To add to this a 'Bonxie' caused excitement as this was the first large skua we've seen on August pelagics. Up to three Wilson's Storm-petrels were also well received. A first-summer Pomarine Skua and a couple of Arctic Skuas, a very distant juvenile Sabine's Gull, a handful of Bulwer's Petrels, a Manx and a Sooty Shearwater meant that there was usually something to look at. A Blue Shark around the boat for a while and a load of Bottle-nosed Dolphins added to the diversity of what was, in everyone's opinion, a pretty special day.

Wind had been forecast to get up on Thursday, but with the calm seas the previous day and lack of swell we headed to the Bank of Fortune again. Early signs looked decent, with Bulwer's Petrels and Manx Shearwaters, as well as two adult Long-tailed Skuas, seen on the way out. A Sperm Whale was also seen to surface, as well as both Spotted and Bottle-nosed Dolphins. Perhaps we'd got a little complacent after yesterday, and admittedly we still saw large numbers of Monteiro's Storm-petrels (as well as some good Grant's Storm-petrel candidates) and Great Shearwaters, but with a choppy sea and just an Arctic Tern and Arctic Skua of note we headed back towards Graciosa early evening. Closer to shore, we saw a Sooty Shearwater and our final Bulwer's Petrel while with an increasing wind the sea was becoming rather lumpy.
Cory's Sheawater off Graciosa 27th August 2014
Friday morning was always going to be a bonus, and so with the sea still pretty choppy we headed out but kept close to the island. Highlight was seeing the juvenile Sooty Tern fishing independently - with no sign of its folks - a mile or so from Ilheu da Praia. With a nice pod of Spotted Dolphins by the boat and a few Great Shearwaters soaring about, 2014's Graciosa pelagic came to an end.

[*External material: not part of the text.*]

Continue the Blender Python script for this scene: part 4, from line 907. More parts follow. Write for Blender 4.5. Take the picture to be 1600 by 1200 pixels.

A very enjoyable experience made even more so by a good bunch of guys. Thanks to Stephen Dunstan for the meticulous notes taken throughout - his Birdforum thread can be found here - as with oiled hands throughout, notes for me were out of the equation.

If you are interested in doing this trip next year - most likely at the same time of year - please let me or Peter Alfrey know as with four successive trips now seeing Swinhoe's Storm-petrel (as well as phenomenal views of Monteiro's Storm-petrel), it could be busy again.

Tuesday, 26 August 2014

Azores August 2014 - update 1

Just a quick update after arriving here on the Azores on Friday evening. As usual I skipped Sao Miguel and landed on Terceira. Home of the best place in the Western Palearctic for American waders. And it has delivered again, this early in the season, with two new Semipalmated Sandpipers - an adult on 23rd-24th and then a juvenile on 25th; this latter bird to my knowledge being the first juvenile American wader of autumn 2014 in the WP. Right on cue.
Short-billed Dowitcher Cabo da Praia, Terceira

adult Semipalmated Sandpiper Cabo da Praia, Terceira

adult Hudsonian Whimbrel Cabo da Praia, Terceira
Add to this a few familiar faces - a Short-billed Dowitcher that turned up as a juvenile early last September, two Hudsonian Whimbrels and 2 Semipalmated Plovers - then a late August session there isn't too bad. Also a Little Stint, two Ruff, a Common Sandpiper and a Curlew Sandpiper have padded things out too.
Sowerby's Beaked Whales between Terceira and Graciosa
Got the ferry this evening from Terceira to Graciosa, and after the news of two Trindade Petrels off Faial on Saturday our hopes are quite high. A handful of Sooty Shearwaters, lots of Great Shearwaters and some jumping beaked whales - Sowerby's? - were the highlights of a pleasant crossing. Now the serious pelagics from Graciosa start tomorrow and, as has always been the case, the first task early tomorrow morning will be making the chum at the harbour.